Let $X\sim \mathrm{Poisson}(\lambda)$, show that $P(X\le \lambda/2) \le 4/\lambda$

Question

Let $X\sim\mathrm{Poisson}(\lambda)$, show that $P(X\le \lambda/2) \le 4/\lambda$.

It is clear for $\lambda \in ]0,4]$ because in this case $4/\lambda \ge 1$. But for other values of $\lambda$ I do not see the point.

Answer 1

The mean and the variance of the Poisson distribution of parameter $\lambda$ both are $\lambda$.

So,

$$P\left(X\le\frac{\lambda}2\right)=P\left(X-\lambda\le -\frac{\lambda}2\right).$$ Squaring both sides of the inequality, we get

$$P\left(X\le\frac{\lambda}2\right)=P\left((X-\lambda)^2 \le\frac{\lambda^2}4\right).$$

Then by Markov's inequality

$$P\left(X\le\frac{\lambda}2\right)\le\frac4{\lambda^2}E[(X-\lambda)^2]$$

Since $E[(X-\lambda)^2]=\lambda$, the variance, finally we get what was to be proved.
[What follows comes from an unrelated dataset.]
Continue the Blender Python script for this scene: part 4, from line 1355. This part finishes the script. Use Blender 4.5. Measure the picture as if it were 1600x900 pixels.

Yes, this is Chebyshew's inequality.

Let's see, how to prove Markov's inequality for a non negative discrete random variable. The expectation is

$$E[X]=\sum_{i=1}^{\infty}x_ip_i\ge a\cdot\sum_{\{j: x_j\ge a\}}p_j=aP(X\ge a),$$

for any non negative $a$. Hence, $$P(X\ge a)\le \frac{E[X]}a.$$